» WHAT IS NEEDED: Copy everything in the data below exactly except the pictures.

┄┄┄┄┄┄┄┄┄┄

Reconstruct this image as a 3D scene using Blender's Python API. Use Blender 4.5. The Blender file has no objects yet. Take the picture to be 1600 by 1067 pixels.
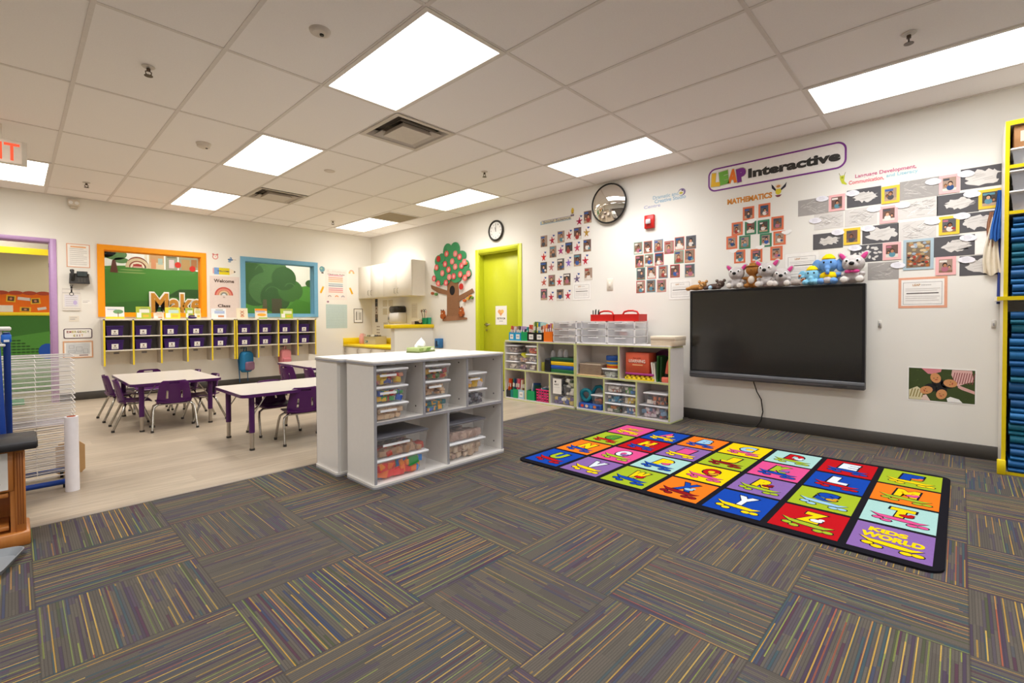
import bpy, math, random
from mathutils import Vector, Matrix
PI = math.pi
SC = bpy.context.scene
COL = SC.collection
random.seed(7)

# ------------------------------------------------------------------ camera, world, exposure
CAM_H = 1.0587
CEIL = 2.726
XR = 4.99        # right wall plane
YB = 8.646       # back wall plane
XL, YF = -3.2, -3.0
cd = bpy.data.cameras.new('camera')
cam = bpy.data.objects.new('camera', cd)
COL.objects.link(cam)
cd.sensor_width = 36.0
cd.lens = 36.0 * 739.3 / 1600.0
cd.shift_y = -20.7 / 1600.0
cd.clip_start = 0.02
yaw, pit, rol = 0.8115, -0.0178, -0.0043
F_ = Vector((math.sin(yaw) * math.cos(pit), math.cos(yaw) * math.cos(pit), math.sin(pit)))
R_ = Vector((math.cos(yaw), -math.sin(yaw), 0))
U_ = R_.cross(F_)
R2 = R_ * math.cos(rol) + U_ * math.sin(rol)
U2 = U_ * math.cos(rol) - R_ * math.sin(rol)
cam.matrix_world = Matrix(((R2.x, U2.x, -F_.x, 0), (R2.y, U2.y, -F_.y, 0), (R2.z, U2.z, -F_.z, CAM_H), (0, 0, 0, 1)))
SC.camera = cam
w = bpy.data.worlds.new('world')
SC.world = w
w.use_nodes = True
w.node_tree.nodes['Background'].inputs[0].default_value = (1.0, 0.95, 0.88, 1)
w.node_tree.nodes['Background'].inputs[1].default_value = 0.08
SC.view_settings.view_transform = 'Standard'
SC.view_settings.look = 'None'
SC.view_settings.exposure = 0.26
SC.view_settings.gamma = 1.0
SC.view_settings.use_curve_mapping = False
LAMP_POWER = 5.0           # radiance of the lens itself
LAMP_WATTS = 15.0          # downlight of each           # radiance of the ceiling troffers
try:
    SC.cycles.use_denoising = True
    SC.cycles.max_bounces = 12
    SC.cycles.diffuse_bounces = 9
    SC.cycles.transparent_max_bounces = 24
    SC.cycles.sample_clamp_indirect = 6.0
except Exception:
    pass

# ------------------------------------------------------------------ materials
def lin(h):
    h = h.lstrip('#')
    v = [int(h[i:i + 2], 16) / 255 for i in (0, 2, 4)]
    return tuple(c / 12.92 if c <= 0.04045 else ((c + 0.055) / 1.055) ** 2.4 for c in v) + (1.0,)
_M = {}
def P_in(b, n, v):
    if n in b.inputs:
        b.inputs[n].default_value = v
def mat(hexcol, rough=0.55, metal=0.0, spec=0.35, var=0.05, scale=30.0, name=None):
    key = (hexcol, rough, metal, spec, var, scale)
    if key in _M:
        return _M[key]
    m = bpy.data.materials.new(name or 'surface_' + hexcol.lstrip('#'))
    m.use_nodes = True
    nt = m.node_tree
    b = nt.nodes['Principled BSDF']
    c = lin(hexcol)
    P_in(b, 'Roughness', rough); P_in(b, 'Metallic', metal); P_in(b, 'Specular IOR Level', spec)
    if var > 0:
        tc = nt.nodes.new('ShaderNodeTexCoord')
        no = nt.nodes.new('ShaderNodeTexNoise')
        no.inputs['Scale'].default_value = scale
        no.inputs['Detail'].default_value = 1.0
        mx = nt.nodes.new('ShaderNodeMix'); mx.data_type = 'RGBA'
        mx.inputs[6].default_value = tuple(x * (1 - var) for x in c[:3]) + (1,)
        mx.inputs[7].default_value = tuple(min(1, x * (1 + var)) for x in c[:3]) + (1,)
        nt.links.new(tc.outputs['Object'], no.inputs['Vector'])
        nt.links.new(no.outputs[0], mx.inputs[0])
        nt.links.new(mx.outputs[2], b.inputs['Base Color'])
    else:
        b.inputs['Base Color'].default_value = c
    m.diffuse_color = c
    _M[key] = m
    return m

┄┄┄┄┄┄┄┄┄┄

» RESULT BELOW:
Reconstruct this image as a 3D scene using Blender's Python API. Use Blender 4.5. The Blender file has no objects yet. Take the picture to be 1600 by 1067 pixels.
import bpy, math, random
from mathutils import Vector, Matrix
PI = math.pi
SC = bpy.context.scene
COL = SC.collection
random.seed(7)

# ------------------------------------------------------------------ camera, world, exposure
CAM_H = 1.0587
CEIL = 2.726
XR = 4.99        # right wall plane
YB = 8.646       # back wall plane
XL, YF = -3.2, -3.0
cd = bpy.data.cameras.new('camera')
cam = bpy.data.objects.new('camera', cd)
COL.objects.link(cam)
cd.sensor_width = 36.0
cd.lens = 36.0 * 739.3 / 1600.0
cd.shift_y = -20.7 / 1600.0
cd.clip_start = 0.02
yaw, pit, rol = 0.8115, -0.0178, -0.0043
F_ = Vector((math.sin(yaw) * math.cos(pit), math.cos(yaw) * math.cos(pit), math.sin(pit)))
R_ = Vector((math.cos(yaw), -math.sin(yaw), 0))
U_ = R_.cross(F_)
R2 = R_ * math.cos(rol) + U_ * math.sin(rol)
U2 = U_ * math.cos(rol) - R_ * math.sin(rol)
cam.matrix_world = Matrix(((R2.x, U2.x, -F_.x, 0), (R2.y, U2.y, -F_.y, 0), (R2.z, U2.z, -F_.z, CAM_H), (0, 0, 0, 1)))
SC.camera = cam
w = bpy.data.worlds.new('world')
SC.world = w
w.use_nodes = True
w.node_tree.nodes['Background'].inputs[0].default_value = (1.0, 0.95, 0.88, 1)
w.node_tree.nodes['Background'].inputs[1].default_value = 0.08
SC.view_settings.view_transform = 'Standard'
SC.view_settings.look = 'None'
SC.view_settings.exposure = 0.26
SC.view_settings.gamma = 1.0
SC.view_settings.use_curve_mapping = False
LAMP_POWER = 5.0           # radiance of the lens itself
LAMP_WATTS = 15.0          # downlight of each           # radiance of the ceiling troffers
try:
    SC.cycles.use_denoising = True
    SC.cycles.max_bounces = 12
    SC.cycles.diffuse_bounces = 9
    SC.cycles.transparent_max_bounces = 24
    SC.cycles.sample_clamp_indirect = 6.0
except Exception:
    pass

# ------------------------------------------------------------------ materials
def lin(h):
    h = h.lstrip('#')
    v = [int(h[i:i + 2], 16) / 255 for i in (0, 2, 4)]
    return tuple(c / 12.92 if c <= 0.04045 else ((c + 0.055) / 1.055) ** 2.4 for c in v) + (1.0,)
_M = {}
def P_in(b, n, v):
    if n in b.inputs:
        b.inputs[n].default_value = v
def mat(hexcol, rough=0.55, metal=0.0, spec=0.35, var=0.05, scale=30.0, name=None):
    key = (hexcol, rough, metal, spec, var, scale)
    if key in _M:
        return _M[key]
    m = bpy.data.materials.new(name or 'surface_' + hexcol.lstrip('#'))
    m.use_nodes = True
    nt = m.node_tree
    b = nt.nodes['Principled BSDF']
    c = lin(hexcol)
    P_in(b, 'Roughness', rough); P_in(b, 'Metallic', metal); P_in(b, 'Specular IOR Level', spec)
    if var > 0:
        tc = nt.nodes.new('ShaderNodeTexCoord')
        no = nt.nodes.new('ShaderNodeTexNoise')
        no.inputs['Scale'].default_value = scale
        no.inputs['Detail'].default_value = 1.0
        mx = nt.nodes.new('ShaderNodeMix'); mx.data_type = 'RGBA'
        mx.inputs[6].default_value = tuple(x * (1 - var) for x in c[:3]) + (1,)
        mx.inputs[7].default_value = tuple(min(1, x * (1 + var)) for x in c[:3]) + (1,)
        nt.links.new(tc.outputs['Object'], no.inputs['Vector'])
        nt.links.new(no.outputs[0], mx.inputs[0])
        nt.links.new(mx.outputs[2], b.inputs['Base Color'])
    else:
        b.inputs['Base Color'].default_value = c
    m.diffuse_color = c
    _M[key] = m
    return m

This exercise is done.